■ INPUT FOR THIS TASK:
....
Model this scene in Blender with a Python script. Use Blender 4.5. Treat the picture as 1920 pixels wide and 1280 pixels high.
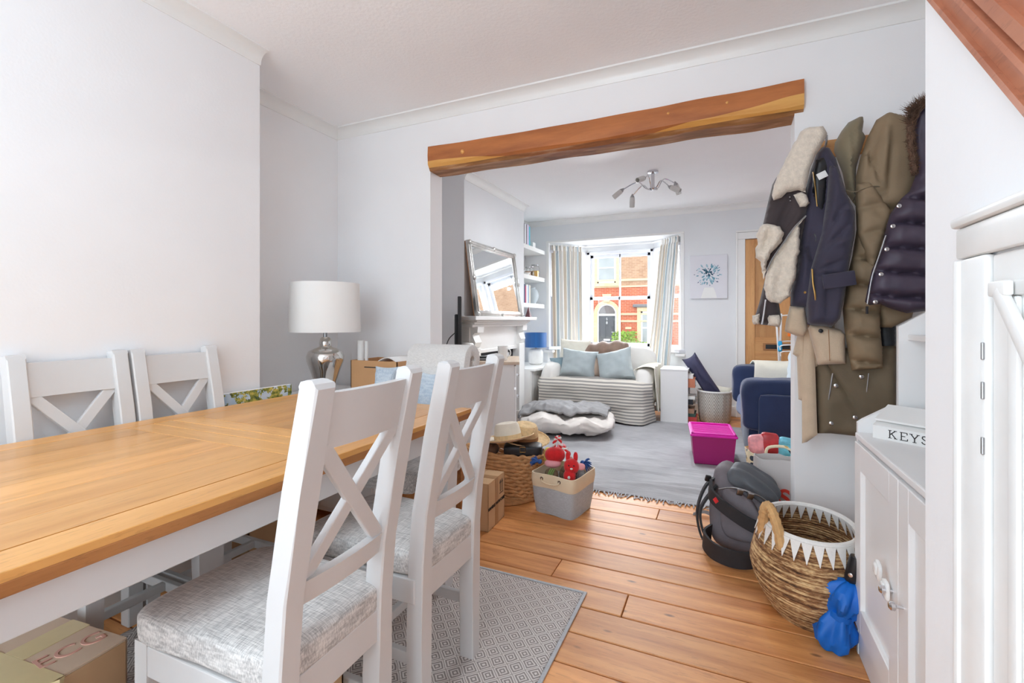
import bpy, bmesh, math, random
from mathutils import Vector, Matrix, noise
from mathutils.geometry import delaunay_2d_cdt

for _o in list(bpy.data.objects):
    bpy.data.objects.remove(_o, do_unlink=True)
scene = bpy.context.scene
COL = scene.collection
R = math.radians
random.seed(7)

# ---------------------------------------------------------------- camera
cam_data = bpy.data.cameras.new('camera')
cam_data.sensor_width = 36.0
cam_data.lens = 16.456
cam_data.shift_y = -0.0208
cam_data.clip_start = 0.02
cam_data.clip_end = 200
cam = bpy.data.objects.new('camera', cam_data)
cam.location = (0, 0, 1.15)
cam.rotation_euler = (R(90), 0, R(24.23))
COL.objects.link(cam)
scene.camera = cam

# ---------------------------------------------------------------- sky, daylight, exposure
world = bpy.data.worlds.new('overcast_sky')
scene.world = world
world.use_nodes = True
_bg = world.node_tree.nodes['Background']
_bg.inputs['Color'].default_value = (0.88, 0.94, 1.0, 1)
_bg.inputs['Strength'].default_value = 1.7

def area(name, loc, rot, sx, sy, watts, col=(1, 1, 1)):
    l = bpy.data.lights.new(name, 'AREA')
    l.shape = 'RECTANGLE'; l.size = sx; l.size_y = sy; l.energy = watts; l.color = col
    o = bpy.data.objects.new(name, l); o.location = loc; o.rotation_euler = rot
    COL.objects.link(o)
    return o

# daylight entering by the rear garden window (behind the camera) and by the three bay windows
area('daylight_rear_window', (-1.0, -1.60, 1.22), (R(90), 0, 0), 1.7, 2.0, 13, (0.655, 0.86, 1.0))
pl = bpy.data.lights.new('added_dining_fill', 'POINT'); pl.energy = 15; pl.shadow_soft_size = 0.22; pl.color = (0.66, 0.86, 1.0)  # unseen point light added to brighten the dining end; no fitting hangs there
po = bpy.data.objects.new('added_dining_fill', pl); po.location = (-0.80, -0.25, 2.08); COL.objects.link(po)
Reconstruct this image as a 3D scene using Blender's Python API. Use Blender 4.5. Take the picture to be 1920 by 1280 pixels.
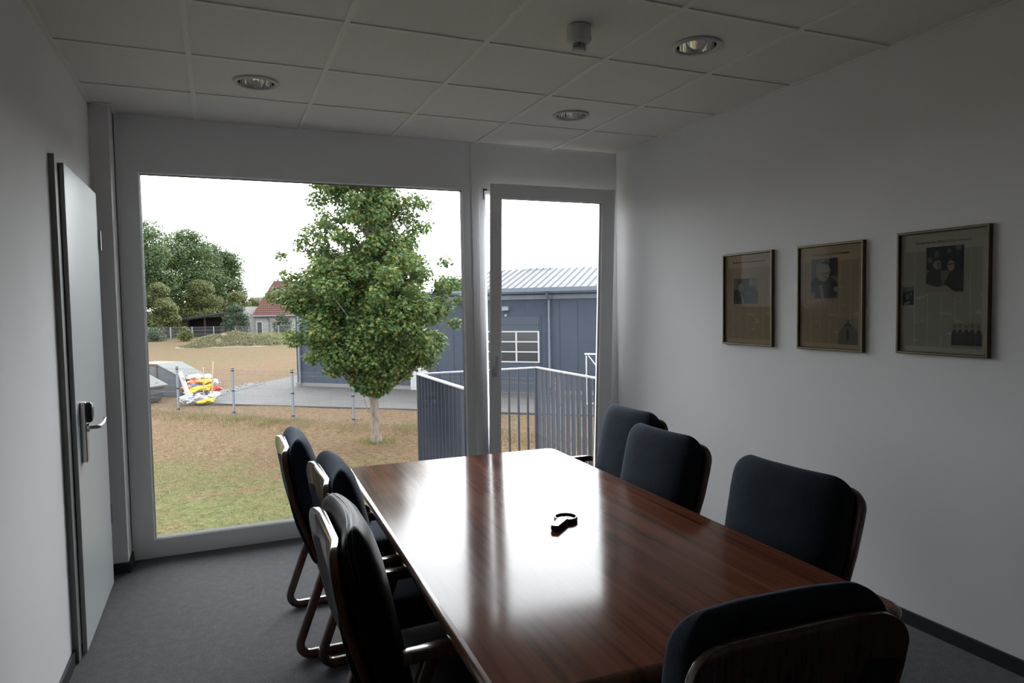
import bpy, bmesh, math, random
import numpy as np
from mathutils import Vector, Matrix
for o in list(bpy.data.objects): bpy.data.objects.remove(o)
S = bpy.context.scene
COL = S.collection
PI = math.pi
H = 2.747; XL = -0.561; XR = 3.073; YW = 0.584; G = -1.6; YB = -6.3

# ---------------------------------------------------------------- camera
cd = bpy.data.cameras.new('camera'); cam = bpy.data.objects.new('camera', cd); COL.objects.link(cam)
cd.sensor_width = 36.0; cd.lens = 1293.6 / 1920 * 36; cd.clip_start = 0.05; cd.clip_end = 1500
yaw, pitch, roll = 0.4023, -0.0520, -0.0167
fw = Vector((math.sin(yaw) * math.cos(pitch), math.cos(yaw) * math.cos(pitch), math.sin(pitch)))
rt = Vector((math.cos(yaw), -math.sin(yaw), 0)); up = rt.cross(fw)
r2 = rt * math.cos(roll) + up * math.sin(roll); u2 = -rt * math.sin(roll) + up * math.cos(roll)
cam.matrix_world = Matrix(((r2.x, u2.x, -fw.x, 0.0818), (r2.y, u2.y, -fw.y, -4.2468), (r2.z, u2.z, -fw.z, 1.5525), (0, 0, 0, 1)))
S.camera = cam
S.view_settings.view_transform = 'Standard'; S.view_settings.look = 'None'
S.view_settings.gamma = 1; S.view_settings.use_curve_mapping = False
S.view_settings.exposure = 1.22

# ---------------------------------------------------------------- sky: bright overcast, brightest ahead and to the right
wd = bpy.data.worlds.new('overcast_sky'); S.world = wd; wd.use_nodes = True
nt = wd.node_tree; nt.nodes.clear()
def N(t, **k):
    n = nt.nodes.new(t)
    for a, b in k.items(): setattr(n, a, b)
    return n
tc = N('ShaderNodeTexCoord')
lobe = Vector((0.40, 0.72, 0.56)).normalized()
dp = N('ShaderNodeVectorMath', operation='DOT_PRODUCT'); dp.inputs[1].default_value = lobe
nt.links.new(tc.outputs['Generated'], dp.inputs[0])
mr = N('ShaderNodeMapRange'); mr.inputs['From Min'].default_value = 0.25; mr.inputs['From Max'].default_value = 1.0
nt.links.new(dp.outputs['Value'], mr.inputs['Value'])
pw = N('ShaderNodeMath', operation='POWER'); pw.inputs[1].default_value = 2.0
nt.links.new(mr.outputs['Result'], pw.inputs[0])
ml = N('ShaderNodeMath', operation='MULTIPLY_ADD'); ml.inputs[1].default_value = 4.8; ml.inputs[2].default_value = 1.75
nt.links.new(pw.outputs[0], ml.inputs[0])
no = N('ShaderNodeTexNoise'); no.inputs['Scale'].default_value = 2.2; no.inputs['Detail'].default_value = 5
nt.links.new(tc.outputs['Generated'], no.inputs['Vector'])
cr = N('ShaderNodeMapRange'); cr.inputs['To Min'].default_value = 0.9; cr.inputs['To Max'].default_value = 1.1
nt.links.new(no.outputs['Fac'], cr.inputs['Value'])
m2 = N('ShaderNodeMath', operation='MULTIPLY'); nt.links.new(ml.outputs[0], m2.inputs[0]); nt.links.new(cr.outputs[0], m2.inputs[1])
bg = N('ShaderNodeBackground'); bg.inputs['Color'].default_value = (0.955, 0.965, 1.0, 1)
nt.links.new(m2.outputs[0], bg.inputs['Strength'])
wo = N('ShaderNodeOutputWorld'); nt.links.new(bg.outputs[0], wo.inputs['Surface'])
wd.cycles.sampling_method = 'MANUAL'; wd.cycles.sample_map_resolution = 512

# ---------------------------------------------------------------- materials
class MT:
    def __init__(s, name, rough=0.6, spec=0.5, metal=0.0, color=(.5, .5, .5), coat=0, sheen=0, ior=1.5):
        s.m = bpy.data.materials.new(name); s.m.use_nodes = True; s.t = s.m.node_tree
        s.b = s.t.nodes['Principled BSDF']; s.out = s.t.nodes['Material Output']
        s.b.inputs['Base Color'].default_value = (*color, 1); s.b.inputs['Roughness'].default_value = rough
        s.b.inputs['Specular IOR Level'].default_value = spec; s.b.inputs['Metallic'].default_value = metal
        s.b.inputs['IOR'].default_value = ior
        s.b.inputs['Coat Weight'].default_value = coat; s.b.inputs['Sheen Weight'].default_value = sheen
        s._c = None
    def n(s, t, **k):
        n = s.t.nodes.new(t)
        for a, b in k.items():
            if a.startswith('i_'): n.inputs[a[2:].replace('_', ' ')].default_value = b
            else: setattr(n, a, b)
        return n
    def l(s, a, b): s.t.links.new(a, b)
    def co(s, scale=(1, 1, 1), kind='Object', rot=(0, 0, 0)):
        if kind == 'World':
            src = s.n('ShaderNodeNewGeometry').outputs['Position']
        else:
            src = s.n('ShaderNodeTexCoord').outputs[kind]
        mp = s.n('ShaderNodeMapping'); mp.inputs['Scale'].default_value = scale; mp.inputs['Rotation'].default_value = rot
        s.l(src, mp.inputs['Vector']); return mp.outputs[0]
    def noise(s, vec, scale=5, detail=4, rough=.55, dist=0):
        n = s.n('ShaderNodeTexNoise'); n.inputs['Scale'].default_value = scale; n.inputs['Detail'].default_value = detail
        n.inputs['Roughness'].default_value = rough; n.inputs['Distortion'].default_value = dist
        s.l(vec, n.inputs['Vector']); return n.outputs['Fac']
    def ramp(s, fac, stops):
        r = s.n('ShaderNodeValToRGB'); e = r.color_ramp.elements
        while len(e) < len(stops): e.new(0.5)
        for k, (p, c) in enumerate(stops):
            e[k].position = p; e[k].color = (*c, 1)
        s.l(fac, r.inputs[0]); return r.outputs[0]
    def mix(s, fac, a, b, mode='MIX'):
        m = s.n('ShaderNodeMix', data_type='RGBA', blend_type=mode)
        for src, i in ((fac, 0), (a, 6), (b, 7)):
            if hasattr(src, 'is_output'): s.l(src, m.inputs[i])
            elif i == 0: m.inputs[0].default_value = src
            else: m.inputs[i].default_value = (*src, 1)
        return m.outputs[2]
    def math(s, op, a, b=None, c=None):
        m = s.n('ShaderNodeMath', operation=op)
        for i, x in enumerate((a, b, c)):
            if x is None: continue
            if hasattr(x, 'is_output'): s.l(x, m.inputs[i])
            else: m.inputs[i].default_value = x
        return m.outputs[0]
    def base(s, c): s.l(c, s.b.inputs['Base Color']); return s
    def bump(s, fac, strength=.3, dist=.002):
        b = s.n('ShaderNodeBump'); b.inputs['Strength'].default_value = strength; b.inputs['Distance'].default_value = dist
        s.l(fac, b.inputs['Height']); s.l(b.outputs[0], s.b.inputs['Normal']); return s
def plain(name, c, rough=.6, metal=0, spec=.5, coat=0, sheen=0):
    return MT(name, rough, spec, metal, c, coat, sheen).m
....
■ TASK GOAL: Reproduce exactly the lines above starting at the line containing "Reconstruct this image" and ending at the line containing "H = 2.747; XL", including both, but not the pictures.

■ RESPONSE:
Reconstruct this image as a 3D scene using Blender's Python API. Use Blender 4.5. Take the picture to be 1920 by 1280 pixels.
import bpy, bmesh, math, random
import numpy as np
from mathutils import Vector, Matrix
for o in list(bpy.data.objects): bpy.data.objects.remove(o)
S = bpy.context.scene
COL = S.collection
PI = math.pi
H = 2.747; XL = -0.561; XR = 3.073; YW = 0.584; G = -1.6; YB = -6.3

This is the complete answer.